**Instruction**:
Scan the data below. Pull out each line where "from" occurs.

*****

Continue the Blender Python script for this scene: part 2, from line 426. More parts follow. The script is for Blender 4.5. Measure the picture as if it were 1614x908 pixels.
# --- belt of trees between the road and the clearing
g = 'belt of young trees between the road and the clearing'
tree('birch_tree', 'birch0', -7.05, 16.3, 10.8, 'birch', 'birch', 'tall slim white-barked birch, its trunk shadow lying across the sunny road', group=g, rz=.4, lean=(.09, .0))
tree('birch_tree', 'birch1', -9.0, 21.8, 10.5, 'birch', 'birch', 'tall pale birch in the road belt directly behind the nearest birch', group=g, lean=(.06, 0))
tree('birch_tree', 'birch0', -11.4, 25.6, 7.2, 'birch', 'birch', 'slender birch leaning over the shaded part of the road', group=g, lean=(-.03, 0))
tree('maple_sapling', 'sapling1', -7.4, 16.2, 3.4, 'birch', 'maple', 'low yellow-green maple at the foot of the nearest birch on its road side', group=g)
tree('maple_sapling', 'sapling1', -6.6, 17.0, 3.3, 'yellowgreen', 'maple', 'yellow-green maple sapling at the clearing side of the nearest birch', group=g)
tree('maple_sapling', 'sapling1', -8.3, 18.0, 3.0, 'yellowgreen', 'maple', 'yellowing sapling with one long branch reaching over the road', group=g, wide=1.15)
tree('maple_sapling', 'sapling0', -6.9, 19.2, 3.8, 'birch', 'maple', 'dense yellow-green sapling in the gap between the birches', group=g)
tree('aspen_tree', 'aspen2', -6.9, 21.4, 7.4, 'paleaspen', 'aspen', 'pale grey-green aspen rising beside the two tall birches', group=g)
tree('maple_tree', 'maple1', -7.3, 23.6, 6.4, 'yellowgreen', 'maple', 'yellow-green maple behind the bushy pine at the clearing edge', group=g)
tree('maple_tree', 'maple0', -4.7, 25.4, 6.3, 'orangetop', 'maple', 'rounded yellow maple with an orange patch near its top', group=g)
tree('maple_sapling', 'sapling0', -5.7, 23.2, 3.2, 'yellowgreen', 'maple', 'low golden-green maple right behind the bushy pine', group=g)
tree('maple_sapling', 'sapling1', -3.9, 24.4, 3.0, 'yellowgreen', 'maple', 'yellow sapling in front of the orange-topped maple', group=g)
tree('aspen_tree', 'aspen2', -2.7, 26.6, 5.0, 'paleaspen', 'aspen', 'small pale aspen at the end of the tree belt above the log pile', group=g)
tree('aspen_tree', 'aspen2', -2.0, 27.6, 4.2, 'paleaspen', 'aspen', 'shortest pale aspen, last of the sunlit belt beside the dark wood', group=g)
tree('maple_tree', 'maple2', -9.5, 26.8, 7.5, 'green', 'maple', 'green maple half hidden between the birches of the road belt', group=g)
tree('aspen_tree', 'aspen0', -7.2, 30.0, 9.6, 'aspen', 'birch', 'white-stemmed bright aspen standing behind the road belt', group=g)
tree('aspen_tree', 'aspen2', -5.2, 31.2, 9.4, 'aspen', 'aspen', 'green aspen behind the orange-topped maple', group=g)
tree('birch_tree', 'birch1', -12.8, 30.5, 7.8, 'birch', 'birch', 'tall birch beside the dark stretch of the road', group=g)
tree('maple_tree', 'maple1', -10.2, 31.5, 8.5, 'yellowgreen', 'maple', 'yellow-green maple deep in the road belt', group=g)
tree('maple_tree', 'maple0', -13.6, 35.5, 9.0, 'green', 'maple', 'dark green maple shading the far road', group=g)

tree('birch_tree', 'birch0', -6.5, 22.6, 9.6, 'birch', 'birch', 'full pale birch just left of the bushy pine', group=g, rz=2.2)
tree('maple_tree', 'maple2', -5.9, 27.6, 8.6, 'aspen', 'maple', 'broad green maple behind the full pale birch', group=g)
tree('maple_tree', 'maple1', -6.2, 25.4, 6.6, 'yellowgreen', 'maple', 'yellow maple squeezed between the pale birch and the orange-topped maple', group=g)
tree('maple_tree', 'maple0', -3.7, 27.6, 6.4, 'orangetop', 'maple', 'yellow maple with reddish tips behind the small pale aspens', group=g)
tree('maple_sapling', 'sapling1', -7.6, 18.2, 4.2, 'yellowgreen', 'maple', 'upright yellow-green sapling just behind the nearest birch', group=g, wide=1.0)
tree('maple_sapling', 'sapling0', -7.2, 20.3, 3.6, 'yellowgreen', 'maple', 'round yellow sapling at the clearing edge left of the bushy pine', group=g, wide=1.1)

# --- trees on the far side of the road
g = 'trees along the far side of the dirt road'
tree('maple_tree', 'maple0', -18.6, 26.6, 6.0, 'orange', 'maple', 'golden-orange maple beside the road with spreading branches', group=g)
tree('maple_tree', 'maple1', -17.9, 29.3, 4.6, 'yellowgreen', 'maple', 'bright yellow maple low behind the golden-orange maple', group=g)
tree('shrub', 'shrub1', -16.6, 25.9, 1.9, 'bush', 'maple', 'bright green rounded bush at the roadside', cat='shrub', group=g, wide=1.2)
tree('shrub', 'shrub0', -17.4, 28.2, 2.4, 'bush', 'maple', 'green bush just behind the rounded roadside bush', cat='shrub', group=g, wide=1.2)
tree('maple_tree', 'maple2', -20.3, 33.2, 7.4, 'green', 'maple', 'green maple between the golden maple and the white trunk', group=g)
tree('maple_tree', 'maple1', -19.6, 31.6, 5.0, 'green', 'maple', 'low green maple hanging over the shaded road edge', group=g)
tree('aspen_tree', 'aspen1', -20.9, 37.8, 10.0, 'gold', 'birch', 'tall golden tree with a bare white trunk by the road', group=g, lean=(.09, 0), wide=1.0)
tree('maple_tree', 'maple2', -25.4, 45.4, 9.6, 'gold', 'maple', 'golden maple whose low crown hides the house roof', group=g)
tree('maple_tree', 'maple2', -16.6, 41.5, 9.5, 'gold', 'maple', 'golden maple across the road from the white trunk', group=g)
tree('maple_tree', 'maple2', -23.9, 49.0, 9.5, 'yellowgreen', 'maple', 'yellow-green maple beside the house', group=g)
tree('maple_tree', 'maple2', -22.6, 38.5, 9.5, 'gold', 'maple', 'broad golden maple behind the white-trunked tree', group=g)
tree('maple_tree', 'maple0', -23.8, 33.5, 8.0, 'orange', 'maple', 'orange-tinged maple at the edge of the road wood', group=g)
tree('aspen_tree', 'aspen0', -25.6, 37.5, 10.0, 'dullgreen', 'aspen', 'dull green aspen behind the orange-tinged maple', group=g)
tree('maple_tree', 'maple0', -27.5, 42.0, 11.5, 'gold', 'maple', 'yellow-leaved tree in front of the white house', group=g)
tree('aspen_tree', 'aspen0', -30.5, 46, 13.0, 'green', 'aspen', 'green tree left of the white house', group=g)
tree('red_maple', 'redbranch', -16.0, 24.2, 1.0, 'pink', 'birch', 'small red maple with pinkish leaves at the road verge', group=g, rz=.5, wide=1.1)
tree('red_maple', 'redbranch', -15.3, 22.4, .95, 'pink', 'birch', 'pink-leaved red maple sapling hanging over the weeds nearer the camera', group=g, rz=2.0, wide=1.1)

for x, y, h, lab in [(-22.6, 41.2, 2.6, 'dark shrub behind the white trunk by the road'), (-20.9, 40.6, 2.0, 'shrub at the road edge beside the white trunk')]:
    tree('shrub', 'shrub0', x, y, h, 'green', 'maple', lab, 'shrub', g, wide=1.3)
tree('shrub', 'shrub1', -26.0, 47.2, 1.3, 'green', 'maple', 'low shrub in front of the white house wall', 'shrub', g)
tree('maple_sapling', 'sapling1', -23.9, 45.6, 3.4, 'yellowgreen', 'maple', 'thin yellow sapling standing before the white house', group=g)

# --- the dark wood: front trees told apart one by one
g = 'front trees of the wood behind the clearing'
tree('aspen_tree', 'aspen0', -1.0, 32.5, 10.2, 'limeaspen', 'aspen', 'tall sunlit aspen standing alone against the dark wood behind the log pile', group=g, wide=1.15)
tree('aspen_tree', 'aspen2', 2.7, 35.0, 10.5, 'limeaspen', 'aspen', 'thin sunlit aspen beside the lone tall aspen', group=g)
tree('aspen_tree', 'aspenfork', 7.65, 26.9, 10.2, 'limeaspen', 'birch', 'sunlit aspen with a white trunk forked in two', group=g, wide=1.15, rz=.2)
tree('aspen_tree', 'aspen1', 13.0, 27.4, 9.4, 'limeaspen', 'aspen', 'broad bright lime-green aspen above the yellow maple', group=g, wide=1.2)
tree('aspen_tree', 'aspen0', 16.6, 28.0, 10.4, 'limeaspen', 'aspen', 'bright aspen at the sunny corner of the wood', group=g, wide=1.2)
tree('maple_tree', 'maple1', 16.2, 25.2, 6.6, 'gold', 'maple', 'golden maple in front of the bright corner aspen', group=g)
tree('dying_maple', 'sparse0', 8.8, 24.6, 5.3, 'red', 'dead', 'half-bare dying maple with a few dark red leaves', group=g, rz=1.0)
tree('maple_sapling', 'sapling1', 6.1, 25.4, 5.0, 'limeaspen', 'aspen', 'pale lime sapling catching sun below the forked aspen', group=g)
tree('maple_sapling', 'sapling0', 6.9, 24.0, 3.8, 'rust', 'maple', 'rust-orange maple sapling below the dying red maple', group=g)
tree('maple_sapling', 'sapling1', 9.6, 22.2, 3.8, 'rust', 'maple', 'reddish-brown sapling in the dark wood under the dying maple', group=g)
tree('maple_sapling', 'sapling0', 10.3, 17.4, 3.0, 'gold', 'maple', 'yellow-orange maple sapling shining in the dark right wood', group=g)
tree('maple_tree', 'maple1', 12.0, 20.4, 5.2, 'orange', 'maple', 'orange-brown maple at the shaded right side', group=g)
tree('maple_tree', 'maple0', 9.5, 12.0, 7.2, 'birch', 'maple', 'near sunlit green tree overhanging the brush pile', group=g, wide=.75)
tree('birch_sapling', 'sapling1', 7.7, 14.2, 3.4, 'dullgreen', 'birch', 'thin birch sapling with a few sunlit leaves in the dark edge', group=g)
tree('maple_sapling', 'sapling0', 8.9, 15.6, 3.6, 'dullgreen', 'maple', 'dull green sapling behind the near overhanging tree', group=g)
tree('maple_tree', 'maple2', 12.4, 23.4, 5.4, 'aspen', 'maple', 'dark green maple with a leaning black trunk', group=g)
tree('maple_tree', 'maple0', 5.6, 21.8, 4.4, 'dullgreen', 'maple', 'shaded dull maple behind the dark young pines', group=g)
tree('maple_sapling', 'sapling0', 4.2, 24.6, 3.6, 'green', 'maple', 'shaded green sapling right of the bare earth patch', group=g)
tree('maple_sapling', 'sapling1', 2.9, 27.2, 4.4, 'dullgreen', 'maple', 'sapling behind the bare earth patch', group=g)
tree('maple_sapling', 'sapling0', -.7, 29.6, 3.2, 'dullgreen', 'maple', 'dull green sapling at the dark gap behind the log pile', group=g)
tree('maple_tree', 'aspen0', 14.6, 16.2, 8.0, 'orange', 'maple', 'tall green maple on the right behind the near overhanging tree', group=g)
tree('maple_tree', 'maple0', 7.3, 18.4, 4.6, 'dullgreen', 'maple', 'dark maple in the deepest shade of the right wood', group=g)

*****

**The output**:
Continue the Blender Python script for this scene: part 2, from line 426. More parts follow. The script is for Blender 4.5. Measure the picture as if it were 1614x908 pixels.
tree('maple_tree', 'maple2', -16.6, 41.5, 9.5, 'gold', 'maple', 'golden maple across the road from the white trunk', group=g)